Do you see connections between your work and James Agee’s work?

Those portraits Agee wrote about three sharecropping families are raw and heartbreaking. Hard living has drained and brutalized those people from early on. The same political economy underlies the stories I tell in Worlds Apart. You see the legacy of the plantation economy, or the coal economy, where the boss-men or the operators wanted cheap, compliant workers and therefore kept people ignorant, vulnerable, and limited participation in community affairs. 

One of the biggest determining factors in these places is probably the availability of good jobs. As you researched these towns, you saw the northern New England mill close down, and you watched coal on the decline in Appalachia. Where have people been going for work in some of these places?

Well, the northern New England place is like much of rural America, in that it now relies on two prisons, a federal prison and a state prison, for jobs. And a biomass plant, which, you know, there are various versions of natural-resource-based power efforts in rural America. And then recreation is the main thing that people look to—so there have been efforts to develop ATV trails, snowmobile trails, and a zipline, to bring people in from outside.

The coal community is in such bad shape—there have been a lot of people who have left. I talked to one young man who had been a miner, who said, “you know, it’s not easy to let go of heritages, but,” he said, “there’s just no denying that coal is over.” So, in that community, there was a lot of out-migration, and those who leave are often the younger families, and those who might have been more politically engaged to work for change, if they’d stayed—if there had been opportunity there.

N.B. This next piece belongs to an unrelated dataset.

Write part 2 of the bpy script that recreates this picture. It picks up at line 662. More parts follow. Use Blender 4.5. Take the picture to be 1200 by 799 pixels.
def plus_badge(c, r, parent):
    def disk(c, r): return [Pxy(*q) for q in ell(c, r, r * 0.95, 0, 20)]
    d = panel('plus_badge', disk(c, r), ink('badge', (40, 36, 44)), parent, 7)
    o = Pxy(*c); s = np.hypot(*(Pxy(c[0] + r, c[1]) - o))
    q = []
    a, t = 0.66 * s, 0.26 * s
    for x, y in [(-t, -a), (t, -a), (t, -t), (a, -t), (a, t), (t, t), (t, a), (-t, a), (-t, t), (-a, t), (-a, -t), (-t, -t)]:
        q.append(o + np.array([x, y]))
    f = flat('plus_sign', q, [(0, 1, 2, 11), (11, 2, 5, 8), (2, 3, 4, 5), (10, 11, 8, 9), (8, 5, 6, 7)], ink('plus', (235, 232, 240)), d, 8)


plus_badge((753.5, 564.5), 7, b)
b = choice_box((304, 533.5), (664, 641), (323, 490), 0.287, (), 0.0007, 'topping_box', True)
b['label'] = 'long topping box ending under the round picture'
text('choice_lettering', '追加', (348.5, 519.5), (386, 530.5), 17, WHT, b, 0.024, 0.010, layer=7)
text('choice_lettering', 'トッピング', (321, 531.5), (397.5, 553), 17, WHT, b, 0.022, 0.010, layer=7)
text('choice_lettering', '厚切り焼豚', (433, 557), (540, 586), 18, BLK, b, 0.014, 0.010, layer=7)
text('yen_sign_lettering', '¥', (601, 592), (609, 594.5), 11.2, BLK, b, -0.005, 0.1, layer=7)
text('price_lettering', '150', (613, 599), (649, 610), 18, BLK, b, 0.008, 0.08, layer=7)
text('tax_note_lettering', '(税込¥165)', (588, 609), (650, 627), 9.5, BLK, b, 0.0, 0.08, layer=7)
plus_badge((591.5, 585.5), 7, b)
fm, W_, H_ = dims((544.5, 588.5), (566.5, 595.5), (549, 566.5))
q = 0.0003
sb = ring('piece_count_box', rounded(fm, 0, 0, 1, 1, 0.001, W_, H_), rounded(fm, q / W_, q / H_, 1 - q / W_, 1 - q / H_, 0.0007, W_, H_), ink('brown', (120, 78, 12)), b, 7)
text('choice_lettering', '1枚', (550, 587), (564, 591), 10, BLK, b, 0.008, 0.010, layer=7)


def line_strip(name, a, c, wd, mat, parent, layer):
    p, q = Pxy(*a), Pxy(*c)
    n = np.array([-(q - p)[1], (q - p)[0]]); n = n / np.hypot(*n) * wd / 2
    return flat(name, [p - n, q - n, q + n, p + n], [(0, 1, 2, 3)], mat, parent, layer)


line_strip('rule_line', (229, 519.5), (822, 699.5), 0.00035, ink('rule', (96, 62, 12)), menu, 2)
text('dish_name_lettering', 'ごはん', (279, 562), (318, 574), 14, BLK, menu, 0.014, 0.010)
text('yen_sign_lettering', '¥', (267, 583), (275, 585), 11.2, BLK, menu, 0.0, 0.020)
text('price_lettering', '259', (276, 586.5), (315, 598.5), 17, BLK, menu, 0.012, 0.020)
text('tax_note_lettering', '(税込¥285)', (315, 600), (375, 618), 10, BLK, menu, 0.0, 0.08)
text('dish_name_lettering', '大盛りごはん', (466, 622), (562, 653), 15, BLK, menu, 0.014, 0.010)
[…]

What is the role of isolation in cycles of poverty in rural places, or, how is rural poverty different from urban poverty?

Social isolation—which goes along with concentrated, chronic poverty—perpetuates poverty because it cuts families off from the mainstream. The poor not only lack financial resources they need; they also are denied the cultural learning they need to succeed in school and in the workplace. Amartya Sen says the poor are those who are deprived of capabilities—the capability to be literate, to be healthy. “Deprived” is a good word to use; their poverty is neither accidental nor inevitable.

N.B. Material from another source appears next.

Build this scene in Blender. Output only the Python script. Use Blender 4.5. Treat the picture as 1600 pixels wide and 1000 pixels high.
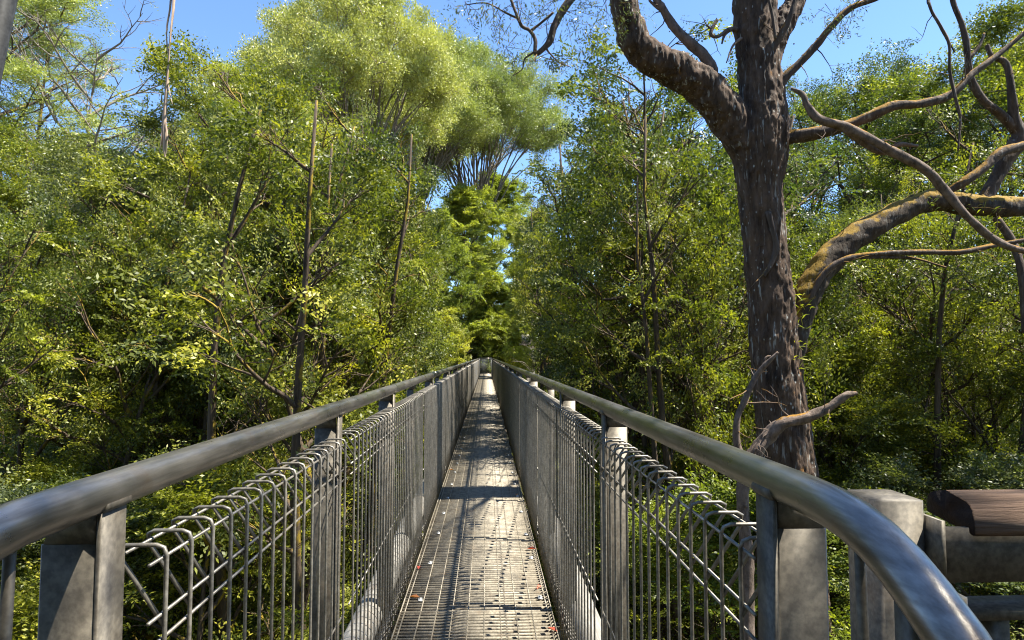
import bpy, math, random
import numpy as np
from mathutils import Vector
PI = math.pi
R = math.radians
for o in list(bpy.data.objects): bpy.data.objects.remove(o)
SC = bpy.context.scene
COL = SC.collection

# ------------------------------------------------------------------ camera
CAM = np.array([0.0, 0.0, 1.64]); F = 1000.0; PITCH = R(3.2); YAW = R(2.29)
cd = bpy.data.cameras.new('camera'); cam = bpy.data.objects.new('camera', cd); COL.objects.link(cam)
cd.sensor_width = 36; cd.lens = 36 * F / 1600; cd.clip_start = 0.05; cd.clip_end = 2000
cam.location = CAM; cam.rotation_euler = (PI / 2 + PITCH, 0, -YAW)
SC.camera = cam

# ------------------------------------------------------------------ light
SUN_EL, SUN_AZ = R(61), R(95)          # sun from the right (+x), measured clockwise from +y
w = bpy.data.worlds.new('World'); SC.world = w; w.use_nodes = True
nt = w.node_tree; nt.nodes.clear()
sky = nt.nodes.new('ShaderNodeTexSky'); sky.sky_type = 'NISHITA'; sky.sun_disc = False
sky.sun_elevation = SUN_EL; sky.sun_rotation = SUN_AZ
sky.altitude = 200; sky.air_density = 1.0; sky.dust_density = 0.1; sky.ozone_density = 7.5
bg = nt.nodes.new('ShaderNodeBackground'); bg.inputs['Strength'].default_value = 0.1
wo = nt.nodes.new('ShaderNodeOutputWorld')
nt.links.new(sky.outputs[0], bg.inputs[0]); nt.links.new(bg.outputs[0], wo.inputs[0])
sl = bpy.data.lights.new('sun', 'SUN'); sl.energy = 5.0; sl.angle = R(0.5); sl.color = (1.0, 0.95, 0.84)
so = bpy.data.objects.new('sun', sl); COL.objects.link(so)
sdir = Vector((math.sin(SUN_AZ) * math.cos(SUN_EL), math.cos(SUN_AZ) * math.cos(SUN_EL), math.sin(SUN_EL)))
so.rotation_euler = sdir.to_track_quat('Z', 'Y').to_euler(); so.location = (20, 0, 30)
SC.view_settings.view_transform = 'Standard'; SC.view_settings.look = 'None'
SC.view_settings.exposure = 1.65; SC.view_settings.gamma = 1.0
SC.cycles.max_bounces = 6; SC.cycles.diffuse_bounces = 3; SC.cycles.glossy_bounces = 2
SC.cycles.transmission_bounces = 3; SC.cycles.transparent_max_bounces = 4
SC.cycles.filter_width = 1.1
SC.cycles.caustics_reflective = False; SC.cycles.caustics_refractive = False

# ------------------------------------------------------------------ helpers
def ray(px, py):
    d = np.array([(px - 800) / F, 1.0, (500 - py) / F])
    c, s = math.cos(PITCH), math.sin(PITCH)
    d = np.array([d[0], d[1] * c - d[2] * s, d[1] * s + d[2] * c])
    c, s = math.cos(-YAW), math.sin(-YAW)
    return np.array([d[0] * c - d[1] * s, d[0] * s + d[1] * c, d[2]])
def P(px, py, Y):
    """point seen at that pixel of the 1600x1000 photo, Y metres ahead"""
    d = ray(px, py); return CAM + d * (Y / d[1])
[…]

You know, in both the Delta and Appalachia people talked a lot about “mindsets”—what you aspire to, what you think you can be, how you regard yourself and your place in the world, to what extent you can challenge or question the way things work. I think in most regards rural and urban poverty are the same—hard lives, caught up in tough circumstances and neighborhoods, with limited hope. But I think with rural poverty you see the political dimension of poverty more clearly. The “deprivation” is tangible, and the fact that there are powerful political and economic people and institutions that do the depriving.

To the extent that we can talk about solutions, or ways to try to break the cycle of poverty, what have you seen that works?

In communities with a strong middle class, the core institutions work and benefit those in low-income families. The northern New England community lost its good-paying mill jobs that had long supported the large, blue-collar middle class. But the civic culture of cooperation and inclusive support was intact, and the community schools supported children from low-income families. But in chronically poor places like Appalachia and the Mississippi Delta, those institutions serving the have-nots are broken.  

We need to invest directly in poor children and their families. Behavioral and neuroscience research show conclusively that home visiting and quality early childhood education can make a huge difference in poor children’s cognitive and social development, and thus their life chances. Research also shows that when we support parents in fragile families—providing mental health and substance abuse help and family-supporting wages—they achieve stability that pays off for their children.  Without these investments, poor children in poor places will likely end up scratching and scrabbling like their parents, repeating the cycle of poverty.